調子のいい時は狙ってもいいとは思いますが、落ちた時の見極めは肝心だと思います。
2014年産は35頭ぐらい残っていますね。
カリビアンゴールド
2014年産の牝馬。
現在は3勝クラスなんですが、三歳の時はオークスや秋華賞などにも出ていたのできゅう舎は期待していそうな気がします。
3勝クラスでも悪くないレース内容なので格上挑戦してきたときなんかは面白い感じはしますね。

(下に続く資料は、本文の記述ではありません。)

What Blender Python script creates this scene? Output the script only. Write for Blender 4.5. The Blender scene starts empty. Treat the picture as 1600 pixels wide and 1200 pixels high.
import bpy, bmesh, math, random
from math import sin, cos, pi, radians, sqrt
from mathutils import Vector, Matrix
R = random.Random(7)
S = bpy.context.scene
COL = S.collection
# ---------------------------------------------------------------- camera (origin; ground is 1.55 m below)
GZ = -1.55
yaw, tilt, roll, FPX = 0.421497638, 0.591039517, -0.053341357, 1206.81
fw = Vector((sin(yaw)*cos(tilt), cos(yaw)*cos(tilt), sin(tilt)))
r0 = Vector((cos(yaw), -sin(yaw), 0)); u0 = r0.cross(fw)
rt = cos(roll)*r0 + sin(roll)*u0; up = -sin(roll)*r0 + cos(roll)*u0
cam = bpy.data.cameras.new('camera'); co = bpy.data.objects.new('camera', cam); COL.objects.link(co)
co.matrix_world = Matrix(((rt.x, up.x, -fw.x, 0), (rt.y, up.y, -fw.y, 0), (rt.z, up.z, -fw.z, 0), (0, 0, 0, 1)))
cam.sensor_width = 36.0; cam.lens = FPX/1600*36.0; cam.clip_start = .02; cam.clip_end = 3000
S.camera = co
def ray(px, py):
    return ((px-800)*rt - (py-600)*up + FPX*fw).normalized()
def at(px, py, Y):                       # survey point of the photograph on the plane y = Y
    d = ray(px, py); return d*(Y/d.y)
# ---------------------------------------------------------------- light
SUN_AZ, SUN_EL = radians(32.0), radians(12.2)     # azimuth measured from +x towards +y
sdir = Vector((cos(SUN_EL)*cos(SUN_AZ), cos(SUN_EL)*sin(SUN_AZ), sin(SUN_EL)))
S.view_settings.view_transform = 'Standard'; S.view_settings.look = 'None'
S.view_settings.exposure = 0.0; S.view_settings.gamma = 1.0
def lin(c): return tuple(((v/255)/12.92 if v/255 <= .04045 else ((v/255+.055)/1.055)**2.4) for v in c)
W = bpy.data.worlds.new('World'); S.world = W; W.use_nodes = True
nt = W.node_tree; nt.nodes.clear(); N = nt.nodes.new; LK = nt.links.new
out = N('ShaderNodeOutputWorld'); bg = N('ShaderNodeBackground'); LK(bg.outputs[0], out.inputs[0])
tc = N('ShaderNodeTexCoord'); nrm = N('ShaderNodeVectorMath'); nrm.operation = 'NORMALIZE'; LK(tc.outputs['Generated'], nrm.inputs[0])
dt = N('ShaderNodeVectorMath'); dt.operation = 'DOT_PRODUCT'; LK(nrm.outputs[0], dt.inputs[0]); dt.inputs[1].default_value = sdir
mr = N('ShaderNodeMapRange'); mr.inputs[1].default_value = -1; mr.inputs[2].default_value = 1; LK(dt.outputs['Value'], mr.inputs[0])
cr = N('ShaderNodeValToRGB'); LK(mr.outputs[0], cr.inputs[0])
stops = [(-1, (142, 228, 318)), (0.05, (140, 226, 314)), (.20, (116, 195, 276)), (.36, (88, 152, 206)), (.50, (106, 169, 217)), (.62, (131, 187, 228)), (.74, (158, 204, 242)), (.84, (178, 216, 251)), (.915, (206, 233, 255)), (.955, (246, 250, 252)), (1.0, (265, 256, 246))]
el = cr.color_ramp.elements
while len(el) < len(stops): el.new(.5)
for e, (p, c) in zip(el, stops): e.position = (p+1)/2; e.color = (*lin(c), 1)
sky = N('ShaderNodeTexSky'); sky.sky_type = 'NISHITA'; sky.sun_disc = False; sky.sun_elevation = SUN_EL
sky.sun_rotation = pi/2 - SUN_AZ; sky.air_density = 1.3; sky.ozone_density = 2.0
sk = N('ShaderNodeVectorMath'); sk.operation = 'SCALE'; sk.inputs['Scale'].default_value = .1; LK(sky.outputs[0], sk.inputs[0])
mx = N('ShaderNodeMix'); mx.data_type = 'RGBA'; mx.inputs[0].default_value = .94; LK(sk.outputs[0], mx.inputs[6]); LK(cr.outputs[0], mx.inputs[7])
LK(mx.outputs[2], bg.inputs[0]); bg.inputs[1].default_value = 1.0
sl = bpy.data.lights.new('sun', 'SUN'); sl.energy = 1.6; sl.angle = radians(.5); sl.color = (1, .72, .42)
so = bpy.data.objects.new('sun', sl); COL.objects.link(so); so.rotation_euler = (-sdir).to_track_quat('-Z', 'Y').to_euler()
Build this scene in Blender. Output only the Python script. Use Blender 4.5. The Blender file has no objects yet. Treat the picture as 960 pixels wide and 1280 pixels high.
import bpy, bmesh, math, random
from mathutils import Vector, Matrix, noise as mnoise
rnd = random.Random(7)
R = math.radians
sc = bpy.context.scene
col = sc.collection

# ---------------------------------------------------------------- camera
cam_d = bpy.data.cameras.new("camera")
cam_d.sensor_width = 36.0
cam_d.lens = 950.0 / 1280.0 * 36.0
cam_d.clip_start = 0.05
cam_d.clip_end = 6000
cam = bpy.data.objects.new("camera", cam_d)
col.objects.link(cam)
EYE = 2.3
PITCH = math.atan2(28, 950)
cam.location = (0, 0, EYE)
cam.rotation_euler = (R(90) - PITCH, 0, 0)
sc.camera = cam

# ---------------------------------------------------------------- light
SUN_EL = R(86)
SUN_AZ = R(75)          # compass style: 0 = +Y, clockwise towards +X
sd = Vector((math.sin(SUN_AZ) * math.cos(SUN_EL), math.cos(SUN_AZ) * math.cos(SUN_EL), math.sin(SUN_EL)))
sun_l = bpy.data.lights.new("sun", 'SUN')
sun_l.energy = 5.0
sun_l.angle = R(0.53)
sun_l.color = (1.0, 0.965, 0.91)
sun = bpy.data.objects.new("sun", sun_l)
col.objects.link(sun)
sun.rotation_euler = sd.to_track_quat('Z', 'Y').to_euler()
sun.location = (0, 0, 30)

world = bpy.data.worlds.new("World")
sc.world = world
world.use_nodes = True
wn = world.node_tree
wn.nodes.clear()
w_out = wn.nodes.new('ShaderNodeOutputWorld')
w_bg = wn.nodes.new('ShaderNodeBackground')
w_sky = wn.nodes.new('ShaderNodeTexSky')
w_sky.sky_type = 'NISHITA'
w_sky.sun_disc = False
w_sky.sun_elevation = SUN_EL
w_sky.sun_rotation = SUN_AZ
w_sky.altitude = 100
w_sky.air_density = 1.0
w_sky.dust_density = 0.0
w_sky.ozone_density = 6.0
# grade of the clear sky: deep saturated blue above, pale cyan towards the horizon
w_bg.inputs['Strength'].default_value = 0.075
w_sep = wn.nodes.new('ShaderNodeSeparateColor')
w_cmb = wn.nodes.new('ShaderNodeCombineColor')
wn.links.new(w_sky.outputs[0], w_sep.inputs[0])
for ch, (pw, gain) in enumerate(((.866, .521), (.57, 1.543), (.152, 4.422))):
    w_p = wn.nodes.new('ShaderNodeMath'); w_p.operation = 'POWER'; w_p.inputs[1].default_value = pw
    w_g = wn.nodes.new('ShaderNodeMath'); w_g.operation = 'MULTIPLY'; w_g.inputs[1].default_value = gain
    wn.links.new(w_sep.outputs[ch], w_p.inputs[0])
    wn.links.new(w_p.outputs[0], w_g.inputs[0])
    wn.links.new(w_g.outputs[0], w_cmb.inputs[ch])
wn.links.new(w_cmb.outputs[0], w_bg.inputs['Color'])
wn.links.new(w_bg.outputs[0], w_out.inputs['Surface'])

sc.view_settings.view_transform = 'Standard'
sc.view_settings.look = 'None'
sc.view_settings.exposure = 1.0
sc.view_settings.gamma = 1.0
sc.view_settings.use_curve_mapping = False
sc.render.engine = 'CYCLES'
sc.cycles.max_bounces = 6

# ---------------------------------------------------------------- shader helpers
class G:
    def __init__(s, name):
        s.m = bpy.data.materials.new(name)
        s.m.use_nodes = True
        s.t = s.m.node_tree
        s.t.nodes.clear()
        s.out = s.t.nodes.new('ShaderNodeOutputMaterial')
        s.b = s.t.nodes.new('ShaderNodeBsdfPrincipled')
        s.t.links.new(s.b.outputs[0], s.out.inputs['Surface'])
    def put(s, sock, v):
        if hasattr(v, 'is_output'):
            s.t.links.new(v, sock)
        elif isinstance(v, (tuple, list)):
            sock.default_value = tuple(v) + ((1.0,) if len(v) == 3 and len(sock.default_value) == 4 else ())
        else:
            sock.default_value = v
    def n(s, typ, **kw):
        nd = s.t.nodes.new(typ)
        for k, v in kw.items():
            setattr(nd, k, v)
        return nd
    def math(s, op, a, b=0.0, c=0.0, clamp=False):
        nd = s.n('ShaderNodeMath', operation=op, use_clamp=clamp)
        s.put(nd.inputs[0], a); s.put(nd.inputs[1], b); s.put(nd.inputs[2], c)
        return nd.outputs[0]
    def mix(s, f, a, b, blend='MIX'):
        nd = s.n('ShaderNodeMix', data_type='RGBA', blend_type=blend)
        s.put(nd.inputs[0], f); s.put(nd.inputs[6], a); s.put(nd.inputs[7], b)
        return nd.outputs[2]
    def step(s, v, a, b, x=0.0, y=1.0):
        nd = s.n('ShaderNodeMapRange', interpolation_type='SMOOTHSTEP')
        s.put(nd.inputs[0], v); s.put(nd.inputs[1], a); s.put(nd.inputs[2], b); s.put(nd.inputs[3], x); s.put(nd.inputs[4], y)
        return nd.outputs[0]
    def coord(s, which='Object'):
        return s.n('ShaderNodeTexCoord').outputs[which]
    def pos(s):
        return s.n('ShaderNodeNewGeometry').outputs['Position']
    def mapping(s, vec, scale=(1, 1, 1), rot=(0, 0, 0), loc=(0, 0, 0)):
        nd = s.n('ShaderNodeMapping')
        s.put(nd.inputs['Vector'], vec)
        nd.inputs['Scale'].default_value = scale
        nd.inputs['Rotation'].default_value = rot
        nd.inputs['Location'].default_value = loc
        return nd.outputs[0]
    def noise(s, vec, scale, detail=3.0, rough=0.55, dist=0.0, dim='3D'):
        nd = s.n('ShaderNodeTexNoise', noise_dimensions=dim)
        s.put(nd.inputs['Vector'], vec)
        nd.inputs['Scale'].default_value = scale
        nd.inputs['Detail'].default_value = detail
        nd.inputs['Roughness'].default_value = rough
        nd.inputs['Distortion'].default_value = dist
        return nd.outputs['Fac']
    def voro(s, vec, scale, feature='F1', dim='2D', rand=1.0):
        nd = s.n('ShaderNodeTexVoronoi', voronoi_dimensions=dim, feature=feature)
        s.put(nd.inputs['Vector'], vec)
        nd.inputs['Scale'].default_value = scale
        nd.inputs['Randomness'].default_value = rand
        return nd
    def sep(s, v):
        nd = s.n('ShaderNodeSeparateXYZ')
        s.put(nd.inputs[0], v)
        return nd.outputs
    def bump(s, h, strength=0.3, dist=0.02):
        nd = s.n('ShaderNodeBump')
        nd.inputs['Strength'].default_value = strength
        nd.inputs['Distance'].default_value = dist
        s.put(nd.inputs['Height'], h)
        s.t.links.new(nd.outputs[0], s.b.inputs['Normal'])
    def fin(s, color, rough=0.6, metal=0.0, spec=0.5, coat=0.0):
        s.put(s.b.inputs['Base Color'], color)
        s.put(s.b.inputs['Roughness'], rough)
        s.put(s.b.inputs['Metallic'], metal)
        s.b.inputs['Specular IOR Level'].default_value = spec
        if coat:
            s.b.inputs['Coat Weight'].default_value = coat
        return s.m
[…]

取り立てて切れ味や決め手はなさそうなんですが母の父はダンジグ系のCape Cross(ケープクロス)などスピードの下地はあるので、こういうのは小回りコースで面白そうです。
スティッフェリオ
2014年社台ファーム産。母の父はMtoto(ムトト)。
昨年の札幌記念の頃は注目してたんですが、五着に終わり微妙かなと思っていたらいつの間にか重賞を二勝していました。
母系はヨーロッパ型で重そうなので、時計がかかる馬場でこその馬でしょうね。
この馬も完全にGⅢ向きの馬だと思いますね。
ソーグリッタリング
2014年産でスティッフェリオと同い年になりますが、スティッフェリオやステイフーリッシュがGⅠでは完全に足りない感じなのに対して、まだ未知数な部分を感じさせる馬ですね。
先日のエプソムカップでは32秒台前半という超高速上りのレースで三着に踏ん張りましたし、さらに上のレースでも通用するかもしれませんね。
ステイゴールド産駒の中では珍しい母の父シンボリクリスエス(オジュウチョウサンと同じ)なのでその部分でも注目しています。
リナーテ
2014年産の牝馬で、あのサトノダイヤモンドの妹になります。
四歳になるまではぱっとせず一勝しかあげられませんでしたが、ステイゴールドらしい成長力を見せオープン入り。
今年にはいり重賞で二戦連続二着と期待が高まります。
ステイゴールドには珍しいスプリント戦に対応できるスピードが魅力です。
母の父はダンジグ系のスプリンターOrpen(オーペン)です。
オジュウチョウサン
最後は2011年産で今年8歳のオジュウチョウサンです。
母の父はシンボリクリスエスで前述のソーグリッタリングと同じなのですが、この気性難の代表格の二頭の配合でしっかり成績を残しているのは面白いですね。
昨年の有馬記念の出走時も取り上げましたが、その後障害レースに戻り二連勝。
再び平地レースの出走なども噂されていますが、障害レースだとオッズが低すぎていつも切りたくなる馬ですね(笑)。
ただレースに出走するたびに疲れが残っているようなのでそろそろ年の影響が出始めているのかもしれません。